How a wanna-be expat in her 20's became a homegrown patriot in her 30's

How a wanna-be expat in her 20's became a homegrown patriot in her 30's

 

"You don't have to agree with your politicians to be a patriot." 

- Corbin O'Brien

I write to you today from my humble Wisconsin home, snuggled into a ridge overlooking the shores of Green Bay from the Door Peninsula, surrounded by a patchwork of farm fields and forest. The sight is one of beauty and contentment to me now, but had I shown it to my 20-something self, it would likely have seemed quite the foreign concept.

I have a fairly clear recollection of year 25 of my life….I’d completed college two years prior, exited a semi-long term relationship that had ceased to fit me, and was allowing time to pass me by as I moved robotically through one unfulfilling job after job. However, I’d also just spent a couple years intermittently traveling around the United States in search of extreme severe weather and had discovered a thirst for adventure; now I wanted to turn my sights overseas to more exotic places.

Over the next seven to eight years I would get my wish. I would travel the globe, first for pleasure and later as a profession, breaking in the midst only to complete a couple years of graduate school. I would discover my passion for the Hawaiian Islands, despite realizing the fact that I, personally, could never live there. I would heavily consider living in a variety of other countries, including France, Belgium, and Thailand. I would meet and become engaged to a European man, only to discover he wasn’t the right fit for me. And I would finally find that right fit in a Midwest-bred man whom I had to fly halfway around the globe to meet.

Yet despite the hefty dreams I had over all those years, the international relocation never did take place. I always remained an American resident, much to the detriment of my young, idealistic self.

Perhaps change happens gradually over time and perhaps it happens in large leaps and bounds, but more likely it’s some combination of the two, as it was for me.

My interest in roots started developing with my arrival into my 30’s, although those roots certainly took a few years to really dig down deep. The signs that change was occurring beneath all the layers slowly began to bubble to the surface, yet there still seemed to be many instances of one step forward, two steps back as my subconscious fought to hold on to my old identity and resist a transformation into something new.

Yet I now had the experience of really seeing and working in so much of the foreign world I had once dreamed of living in - the different standards of living, the (sometimes extreme) alien cultural practices, the wide-ranging differences in rights & expectations, and the occasional infringement on basic safety. Most importantly, I’d seen the very real limitations and restrictions, be they geographical or cultural, of life in other countries.

It wasn’t that they were all bad (although sometimes they were), but they were certainly different from that which I was accustomed to, and as much as I enjoy the challenge of adaptation that worldwide travel brings, it is entirely another thing to live long-term, day in and day out with those challenges.
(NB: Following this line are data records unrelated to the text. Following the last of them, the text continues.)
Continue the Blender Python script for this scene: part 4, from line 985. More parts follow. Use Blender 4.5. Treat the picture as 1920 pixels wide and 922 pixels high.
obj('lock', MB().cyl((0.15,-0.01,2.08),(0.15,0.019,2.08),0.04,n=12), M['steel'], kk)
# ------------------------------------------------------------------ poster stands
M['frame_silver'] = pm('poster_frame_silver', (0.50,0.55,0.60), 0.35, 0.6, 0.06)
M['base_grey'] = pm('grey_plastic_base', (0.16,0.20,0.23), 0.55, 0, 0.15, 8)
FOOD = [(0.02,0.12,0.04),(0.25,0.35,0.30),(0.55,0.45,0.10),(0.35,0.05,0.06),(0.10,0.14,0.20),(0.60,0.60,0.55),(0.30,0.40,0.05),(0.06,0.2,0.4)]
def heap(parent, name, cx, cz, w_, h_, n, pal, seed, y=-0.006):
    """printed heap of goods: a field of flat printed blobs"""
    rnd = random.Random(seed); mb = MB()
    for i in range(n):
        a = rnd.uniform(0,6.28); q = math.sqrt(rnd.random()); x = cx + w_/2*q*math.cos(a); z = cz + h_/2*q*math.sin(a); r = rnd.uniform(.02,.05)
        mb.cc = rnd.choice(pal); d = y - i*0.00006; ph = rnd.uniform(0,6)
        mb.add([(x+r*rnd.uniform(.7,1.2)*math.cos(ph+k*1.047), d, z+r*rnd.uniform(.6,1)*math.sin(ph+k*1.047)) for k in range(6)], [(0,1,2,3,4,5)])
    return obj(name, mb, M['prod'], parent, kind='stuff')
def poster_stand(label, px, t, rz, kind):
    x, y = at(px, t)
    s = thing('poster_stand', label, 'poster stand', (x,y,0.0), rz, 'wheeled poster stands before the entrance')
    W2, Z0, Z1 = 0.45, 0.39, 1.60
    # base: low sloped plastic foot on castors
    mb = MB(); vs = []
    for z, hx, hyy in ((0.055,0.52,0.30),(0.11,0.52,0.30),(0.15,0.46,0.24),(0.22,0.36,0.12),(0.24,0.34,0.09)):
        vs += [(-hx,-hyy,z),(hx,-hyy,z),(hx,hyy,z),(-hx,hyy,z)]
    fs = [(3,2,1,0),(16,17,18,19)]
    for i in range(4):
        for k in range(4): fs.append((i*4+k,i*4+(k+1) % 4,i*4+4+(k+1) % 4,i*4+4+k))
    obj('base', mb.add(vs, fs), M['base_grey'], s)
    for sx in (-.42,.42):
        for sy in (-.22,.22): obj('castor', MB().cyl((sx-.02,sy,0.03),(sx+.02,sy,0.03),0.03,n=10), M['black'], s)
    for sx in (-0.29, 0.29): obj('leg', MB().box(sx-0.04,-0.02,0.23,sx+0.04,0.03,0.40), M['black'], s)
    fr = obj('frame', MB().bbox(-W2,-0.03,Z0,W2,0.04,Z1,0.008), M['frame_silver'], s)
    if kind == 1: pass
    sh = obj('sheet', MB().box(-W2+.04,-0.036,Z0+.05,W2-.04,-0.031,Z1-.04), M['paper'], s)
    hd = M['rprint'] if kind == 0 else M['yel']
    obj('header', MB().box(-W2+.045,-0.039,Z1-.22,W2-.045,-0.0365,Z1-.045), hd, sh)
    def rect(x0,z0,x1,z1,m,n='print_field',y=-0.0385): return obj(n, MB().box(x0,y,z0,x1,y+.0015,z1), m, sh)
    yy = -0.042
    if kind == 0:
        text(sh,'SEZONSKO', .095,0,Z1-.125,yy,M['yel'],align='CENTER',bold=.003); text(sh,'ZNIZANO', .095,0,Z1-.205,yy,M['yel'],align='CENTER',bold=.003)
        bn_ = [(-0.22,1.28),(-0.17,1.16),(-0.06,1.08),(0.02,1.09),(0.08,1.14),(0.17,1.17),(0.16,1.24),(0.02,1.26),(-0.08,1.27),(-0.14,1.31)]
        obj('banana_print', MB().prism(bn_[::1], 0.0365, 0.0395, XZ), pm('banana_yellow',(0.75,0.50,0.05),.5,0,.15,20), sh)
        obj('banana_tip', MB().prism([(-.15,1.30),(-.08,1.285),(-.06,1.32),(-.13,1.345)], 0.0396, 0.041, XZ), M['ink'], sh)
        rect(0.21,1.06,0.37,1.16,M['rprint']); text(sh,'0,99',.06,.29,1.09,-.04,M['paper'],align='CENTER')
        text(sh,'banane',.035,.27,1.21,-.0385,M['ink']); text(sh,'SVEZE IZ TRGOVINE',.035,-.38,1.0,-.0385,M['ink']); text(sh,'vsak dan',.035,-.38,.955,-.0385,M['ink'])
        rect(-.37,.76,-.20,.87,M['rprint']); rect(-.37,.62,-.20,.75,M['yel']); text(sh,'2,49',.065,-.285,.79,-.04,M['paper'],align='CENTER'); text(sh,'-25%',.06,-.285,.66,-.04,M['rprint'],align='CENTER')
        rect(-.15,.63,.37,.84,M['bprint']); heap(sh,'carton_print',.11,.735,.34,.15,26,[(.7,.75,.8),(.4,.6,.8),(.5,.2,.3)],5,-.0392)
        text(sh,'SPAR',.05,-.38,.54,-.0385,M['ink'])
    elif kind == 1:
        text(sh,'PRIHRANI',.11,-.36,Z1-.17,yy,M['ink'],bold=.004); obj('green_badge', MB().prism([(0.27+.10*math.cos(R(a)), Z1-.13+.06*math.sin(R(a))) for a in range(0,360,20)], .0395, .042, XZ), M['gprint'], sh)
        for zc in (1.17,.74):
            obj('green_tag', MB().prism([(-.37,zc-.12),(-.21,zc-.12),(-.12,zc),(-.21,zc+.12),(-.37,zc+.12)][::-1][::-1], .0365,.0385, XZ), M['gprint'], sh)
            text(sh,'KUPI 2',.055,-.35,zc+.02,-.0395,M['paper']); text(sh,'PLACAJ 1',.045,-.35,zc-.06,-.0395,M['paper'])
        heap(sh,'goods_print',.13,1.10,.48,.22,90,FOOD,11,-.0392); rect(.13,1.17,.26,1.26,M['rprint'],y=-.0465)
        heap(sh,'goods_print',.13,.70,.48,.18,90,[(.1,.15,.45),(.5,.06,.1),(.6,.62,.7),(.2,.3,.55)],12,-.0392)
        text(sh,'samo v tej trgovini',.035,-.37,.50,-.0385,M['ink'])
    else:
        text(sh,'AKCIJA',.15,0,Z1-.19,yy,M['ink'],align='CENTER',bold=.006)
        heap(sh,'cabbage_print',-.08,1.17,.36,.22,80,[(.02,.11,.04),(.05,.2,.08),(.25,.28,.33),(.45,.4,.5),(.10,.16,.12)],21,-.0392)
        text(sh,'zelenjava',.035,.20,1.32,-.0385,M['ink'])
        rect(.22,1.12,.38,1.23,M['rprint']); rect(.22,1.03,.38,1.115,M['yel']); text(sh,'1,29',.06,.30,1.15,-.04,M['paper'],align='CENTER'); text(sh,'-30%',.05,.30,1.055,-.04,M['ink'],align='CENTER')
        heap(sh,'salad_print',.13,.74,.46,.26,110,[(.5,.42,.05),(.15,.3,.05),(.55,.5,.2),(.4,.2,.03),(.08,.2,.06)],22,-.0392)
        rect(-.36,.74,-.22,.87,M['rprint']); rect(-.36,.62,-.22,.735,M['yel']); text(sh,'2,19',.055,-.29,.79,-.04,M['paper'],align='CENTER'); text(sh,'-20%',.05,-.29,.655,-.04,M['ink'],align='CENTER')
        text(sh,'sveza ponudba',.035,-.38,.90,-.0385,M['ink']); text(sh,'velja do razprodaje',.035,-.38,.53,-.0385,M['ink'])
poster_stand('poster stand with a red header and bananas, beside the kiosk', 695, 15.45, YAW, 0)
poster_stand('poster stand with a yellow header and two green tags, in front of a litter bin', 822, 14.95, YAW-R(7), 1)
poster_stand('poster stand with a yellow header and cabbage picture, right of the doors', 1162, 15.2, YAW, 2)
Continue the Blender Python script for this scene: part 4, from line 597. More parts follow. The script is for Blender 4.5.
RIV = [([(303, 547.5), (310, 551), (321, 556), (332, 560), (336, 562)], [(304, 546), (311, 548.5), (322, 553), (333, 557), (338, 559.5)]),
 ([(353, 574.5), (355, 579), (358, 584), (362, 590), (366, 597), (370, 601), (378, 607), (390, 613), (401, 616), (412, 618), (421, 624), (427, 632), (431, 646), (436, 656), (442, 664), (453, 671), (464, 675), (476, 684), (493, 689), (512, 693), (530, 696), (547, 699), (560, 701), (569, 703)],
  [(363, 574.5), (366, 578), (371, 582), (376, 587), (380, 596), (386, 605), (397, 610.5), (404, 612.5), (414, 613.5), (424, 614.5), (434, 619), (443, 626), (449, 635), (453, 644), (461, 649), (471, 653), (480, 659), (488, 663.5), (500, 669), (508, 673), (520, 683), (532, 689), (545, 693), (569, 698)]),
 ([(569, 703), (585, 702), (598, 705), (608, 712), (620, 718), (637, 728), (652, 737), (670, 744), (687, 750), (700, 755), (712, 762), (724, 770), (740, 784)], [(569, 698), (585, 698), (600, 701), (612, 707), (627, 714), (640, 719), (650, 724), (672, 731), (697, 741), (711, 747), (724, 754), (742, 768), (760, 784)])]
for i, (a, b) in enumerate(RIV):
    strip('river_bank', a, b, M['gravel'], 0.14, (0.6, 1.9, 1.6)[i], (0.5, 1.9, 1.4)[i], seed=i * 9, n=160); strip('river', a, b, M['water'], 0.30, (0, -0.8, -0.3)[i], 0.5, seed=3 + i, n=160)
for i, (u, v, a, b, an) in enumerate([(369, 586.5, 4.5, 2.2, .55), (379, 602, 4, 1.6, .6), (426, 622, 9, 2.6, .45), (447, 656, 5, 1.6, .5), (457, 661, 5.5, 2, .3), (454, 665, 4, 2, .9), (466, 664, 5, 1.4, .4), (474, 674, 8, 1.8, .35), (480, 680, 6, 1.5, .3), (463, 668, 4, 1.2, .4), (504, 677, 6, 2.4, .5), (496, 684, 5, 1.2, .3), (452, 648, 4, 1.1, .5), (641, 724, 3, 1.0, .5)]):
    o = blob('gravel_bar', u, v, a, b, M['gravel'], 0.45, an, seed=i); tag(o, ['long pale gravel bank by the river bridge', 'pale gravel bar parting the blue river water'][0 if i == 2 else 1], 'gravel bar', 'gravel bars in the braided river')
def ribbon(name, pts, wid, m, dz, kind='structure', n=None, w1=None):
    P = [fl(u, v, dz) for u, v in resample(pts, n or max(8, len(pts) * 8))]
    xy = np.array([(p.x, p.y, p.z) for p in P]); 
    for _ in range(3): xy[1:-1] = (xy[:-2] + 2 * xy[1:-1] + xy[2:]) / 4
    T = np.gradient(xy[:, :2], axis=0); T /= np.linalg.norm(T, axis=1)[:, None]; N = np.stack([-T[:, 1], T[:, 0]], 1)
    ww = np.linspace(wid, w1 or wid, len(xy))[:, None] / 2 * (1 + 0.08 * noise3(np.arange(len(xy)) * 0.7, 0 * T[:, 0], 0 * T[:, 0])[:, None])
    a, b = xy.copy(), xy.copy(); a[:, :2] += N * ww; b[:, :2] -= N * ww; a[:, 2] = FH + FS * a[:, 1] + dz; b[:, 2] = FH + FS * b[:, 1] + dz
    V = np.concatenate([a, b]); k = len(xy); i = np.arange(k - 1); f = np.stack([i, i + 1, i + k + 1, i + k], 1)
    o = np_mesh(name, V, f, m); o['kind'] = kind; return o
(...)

What it boils down to is that I had never developed a true appreciation for American living…until I left it for a minute.

Then one day that appreciation took a new form and hit me like a ton of bricks.

The story goes something like this….I was all set to join an entrepreneurial retreat in Thailand for a couple weeks, and just as I completed the process of booking my extensive flights to Asia I experienced the only legitimate panic attack I can ever remember having. I found myself in tears and unable to breathe, suddenly in a complete state of dread for what was now to come. Confused and unsure of what was happening, I took the advice of my partner and slept on this unexpected development, allowing my mind to calm and my intuition to shine through.

And shine through it did, like rays of sunshine through clear skies after a hurricane has blown through and cleaned out all the stagnant smog.

I’d never realized how much space that old part of my personality had been taking up; once it was cleared, those deep roots finally had their chance to bloom. The next week, my stagnating travel blog experienced its own metamorphosis and became the little green beauty it is today, something that still brings me joy every time I see it.

Similarly, I now experience a sense of joy every day over the beauty and opportunity of my homeland. This doesn’t mean I fail to comprehend the challenges and problems we face here on home soil, yet I no longer look across the oceans through rose-colored glasses and see my solution in departure. Instead, as I talked about after our latest election, I see my contentment in the smaller scale, in what I can offer my home, my family, and my community, and in what I can do to make life better on a daily basis.

What do I see when I see America?

I choose to see the beauty of my homeland. I see the varied landscapes and vistas of this incredible chunk of continent we exist upon as one joined land. I see the good that this country can offer its people, from our freedoms to our incredible range of cultures & values under one flag (even if we can’t always get along). I see the citizens who love their country and choose to serve it as best they can, in whatever way they can, out of a sense of deep gratitude.

I see all of this, and I am happy to call America my home. Indeed, I am finally home.